● **Written instruction**
Identify the lines containing the word "scene". Copy each one.

● **Recorded information**
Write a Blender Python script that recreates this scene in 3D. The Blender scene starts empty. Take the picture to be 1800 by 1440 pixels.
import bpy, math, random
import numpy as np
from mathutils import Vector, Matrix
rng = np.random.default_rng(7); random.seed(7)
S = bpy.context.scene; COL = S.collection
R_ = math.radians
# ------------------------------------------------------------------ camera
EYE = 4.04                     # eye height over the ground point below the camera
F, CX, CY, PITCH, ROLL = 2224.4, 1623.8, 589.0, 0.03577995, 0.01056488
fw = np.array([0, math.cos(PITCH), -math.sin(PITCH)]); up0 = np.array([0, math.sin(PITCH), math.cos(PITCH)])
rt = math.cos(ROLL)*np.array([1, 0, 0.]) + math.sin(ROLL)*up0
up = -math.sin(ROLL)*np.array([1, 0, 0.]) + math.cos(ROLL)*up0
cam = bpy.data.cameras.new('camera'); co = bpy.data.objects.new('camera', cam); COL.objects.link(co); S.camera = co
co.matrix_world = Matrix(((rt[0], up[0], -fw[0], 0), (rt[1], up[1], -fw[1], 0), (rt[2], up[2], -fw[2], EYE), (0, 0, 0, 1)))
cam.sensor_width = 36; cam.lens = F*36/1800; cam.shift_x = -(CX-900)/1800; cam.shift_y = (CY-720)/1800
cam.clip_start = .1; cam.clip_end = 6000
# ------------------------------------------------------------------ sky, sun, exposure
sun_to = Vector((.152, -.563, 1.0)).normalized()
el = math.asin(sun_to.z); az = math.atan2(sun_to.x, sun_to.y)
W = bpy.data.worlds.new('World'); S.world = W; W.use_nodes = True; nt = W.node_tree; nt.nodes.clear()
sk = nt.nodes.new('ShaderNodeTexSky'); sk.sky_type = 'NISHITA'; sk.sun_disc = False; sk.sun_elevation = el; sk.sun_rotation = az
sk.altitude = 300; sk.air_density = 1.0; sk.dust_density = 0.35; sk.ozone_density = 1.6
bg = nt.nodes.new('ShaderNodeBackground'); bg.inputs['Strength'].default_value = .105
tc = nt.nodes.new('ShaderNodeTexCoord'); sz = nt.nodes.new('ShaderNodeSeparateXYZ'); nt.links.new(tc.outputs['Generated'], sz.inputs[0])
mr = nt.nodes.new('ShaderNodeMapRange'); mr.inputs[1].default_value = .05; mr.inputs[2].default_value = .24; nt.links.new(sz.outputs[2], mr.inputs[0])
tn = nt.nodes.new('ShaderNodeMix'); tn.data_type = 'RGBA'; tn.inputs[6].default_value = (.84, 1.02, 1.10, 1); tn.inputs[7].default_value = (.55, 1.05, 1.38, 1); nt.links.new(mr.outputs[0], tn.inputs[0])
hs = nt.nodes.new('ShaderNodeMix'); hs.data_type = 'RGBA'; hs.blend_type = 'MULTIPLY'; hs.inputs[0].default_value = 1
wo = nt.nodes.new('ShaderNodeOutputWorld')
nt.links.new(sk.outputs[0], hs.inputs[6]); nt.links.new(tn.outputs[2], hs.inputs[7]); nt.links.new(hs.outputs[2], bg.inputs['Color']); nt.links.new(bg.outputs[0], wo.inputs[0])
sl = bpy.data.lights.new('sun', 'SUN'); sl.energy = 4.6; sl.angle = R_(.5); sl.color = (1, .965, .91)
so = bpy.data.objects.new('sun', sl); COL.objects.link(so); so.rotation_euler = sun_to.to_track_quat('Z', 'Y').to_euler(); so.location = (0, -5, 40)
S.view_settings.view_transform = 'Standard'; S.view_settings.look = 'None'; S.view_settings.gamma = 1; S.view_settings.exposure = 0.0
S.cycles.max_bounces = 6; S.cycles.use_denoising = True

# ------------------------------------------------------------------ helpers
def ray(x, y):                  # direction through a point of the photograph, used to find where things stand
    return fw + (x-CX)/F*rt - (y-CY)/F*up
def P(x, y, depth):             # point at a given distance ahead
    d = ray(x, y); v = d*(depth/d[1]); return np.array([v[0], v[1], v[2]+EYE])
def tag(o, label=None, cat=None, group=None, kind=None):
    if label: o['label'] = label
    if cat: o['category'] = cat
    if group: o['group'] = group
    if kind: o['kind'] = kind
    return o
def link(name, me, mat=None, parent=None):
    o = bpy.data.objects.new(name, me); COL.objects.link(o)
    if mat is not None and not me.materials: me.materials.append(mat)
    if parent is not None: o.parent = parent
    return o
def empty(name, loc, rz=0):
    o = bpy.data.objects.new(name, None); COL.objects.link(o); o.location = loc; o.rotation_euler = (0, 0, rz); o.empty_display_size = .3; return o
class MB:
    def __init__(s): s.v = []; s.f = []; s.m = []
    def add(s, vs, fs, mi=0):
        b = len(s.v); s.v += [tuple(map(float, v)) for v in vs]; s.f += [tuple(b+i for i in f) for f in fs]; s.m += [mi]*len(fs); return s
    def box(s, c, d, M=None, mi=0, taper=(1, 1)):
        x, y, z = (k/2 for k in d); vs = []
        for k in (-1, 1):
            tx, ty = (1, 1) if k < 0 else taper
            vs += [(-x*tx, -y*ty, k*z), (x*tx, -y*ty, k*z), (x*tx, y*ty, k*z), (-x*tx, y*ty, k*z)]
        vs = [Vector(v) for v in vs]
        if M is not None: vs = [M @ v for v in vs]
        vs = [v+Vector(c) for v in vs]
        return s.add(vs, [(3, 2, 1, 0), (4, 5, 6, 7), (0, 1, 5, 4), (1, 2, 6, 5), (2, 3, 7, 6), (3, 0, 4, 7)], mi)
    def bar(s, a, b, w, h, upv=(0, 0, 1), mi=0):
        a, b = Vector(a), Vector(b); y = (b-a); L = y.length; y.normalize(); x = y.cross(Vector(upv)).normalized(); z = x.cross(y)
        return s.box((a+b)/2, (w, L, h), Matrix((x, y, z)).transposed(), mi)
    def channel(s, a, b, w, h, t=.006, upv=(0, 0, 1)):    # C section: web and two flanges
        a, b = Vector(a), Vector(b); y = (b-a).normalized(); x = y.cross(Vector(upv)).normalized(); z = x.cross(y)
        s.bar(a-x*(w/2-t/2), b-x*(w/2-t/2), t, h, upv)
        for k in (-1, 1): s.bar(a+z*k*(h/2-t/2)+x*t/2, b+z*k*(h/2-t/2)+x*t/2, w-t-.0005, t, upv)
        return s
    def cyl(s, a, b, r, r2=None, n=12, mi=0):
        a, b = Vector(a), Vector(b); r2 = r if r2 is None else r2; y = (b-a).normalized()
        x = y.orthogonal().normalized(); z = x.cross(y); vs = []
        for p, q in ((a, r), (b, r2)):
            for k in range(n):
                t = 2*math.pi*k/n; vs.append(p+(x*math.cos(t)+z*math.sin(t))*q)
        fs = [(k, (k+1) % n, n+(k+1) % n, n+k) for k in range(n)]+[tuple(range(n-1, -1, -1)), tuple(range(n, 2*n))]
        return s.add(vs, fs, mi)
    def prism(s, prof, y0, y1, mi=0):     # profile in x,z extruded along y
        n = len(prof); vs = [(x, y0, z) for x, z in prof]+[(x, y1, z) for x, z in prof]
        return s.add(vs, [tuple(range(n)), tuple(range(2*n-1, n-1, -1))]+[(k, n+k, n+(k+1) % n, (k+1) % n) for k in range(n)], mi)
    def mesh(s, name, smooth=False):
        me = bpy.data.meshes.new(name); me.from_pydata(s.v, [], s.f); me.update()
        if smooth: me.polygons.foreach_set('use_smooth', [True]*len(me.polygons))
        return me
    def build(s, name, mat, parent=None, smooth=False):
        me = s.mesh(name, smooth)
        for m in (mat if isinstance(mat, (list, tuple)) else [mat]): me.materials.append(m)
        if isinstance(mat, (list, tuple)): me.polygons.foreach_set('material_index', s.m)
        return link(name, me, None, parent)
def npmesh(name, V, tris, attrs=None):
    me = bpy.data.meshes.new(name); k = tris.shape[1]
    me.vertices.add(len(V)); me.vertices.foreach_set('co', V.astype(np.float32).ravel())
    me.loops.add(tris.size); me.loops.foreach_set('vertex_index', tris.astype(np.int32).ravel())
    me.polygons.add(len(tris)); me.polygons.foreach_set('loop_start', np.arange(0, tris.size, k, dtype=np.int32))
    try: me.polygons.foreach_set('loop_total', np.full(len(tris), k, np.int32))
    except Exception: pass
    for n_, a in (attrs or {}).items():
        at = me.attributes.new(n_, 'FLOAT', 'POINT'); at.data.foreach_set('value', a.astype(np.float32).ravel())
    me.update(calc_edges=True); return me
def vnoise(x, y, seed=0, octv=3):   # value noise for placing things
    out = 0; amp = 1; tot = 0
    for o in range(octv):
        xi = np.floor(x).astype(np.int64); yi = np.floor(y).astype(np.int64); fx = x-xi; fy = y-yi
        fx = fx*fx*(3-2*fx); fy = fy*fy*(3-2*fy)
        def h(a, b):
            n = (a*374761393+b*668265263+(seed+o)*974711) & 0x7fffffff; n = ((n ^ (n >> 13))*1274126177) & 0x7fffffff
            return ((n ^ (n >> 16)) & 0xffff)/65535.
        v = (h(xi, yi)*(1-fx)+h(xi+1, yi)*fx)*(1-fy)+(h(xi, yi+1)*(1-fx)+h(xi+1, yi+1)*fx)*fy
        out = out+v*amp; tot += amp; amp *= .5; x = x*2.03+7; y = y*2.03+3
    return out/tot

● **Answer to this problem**
Write a Blender Python script that recreates this scene in 3D. The Blender scene starts empty. Take the picture to be 1800 by 1440 pixels.
S = bpy.context.scene; COL = S.collection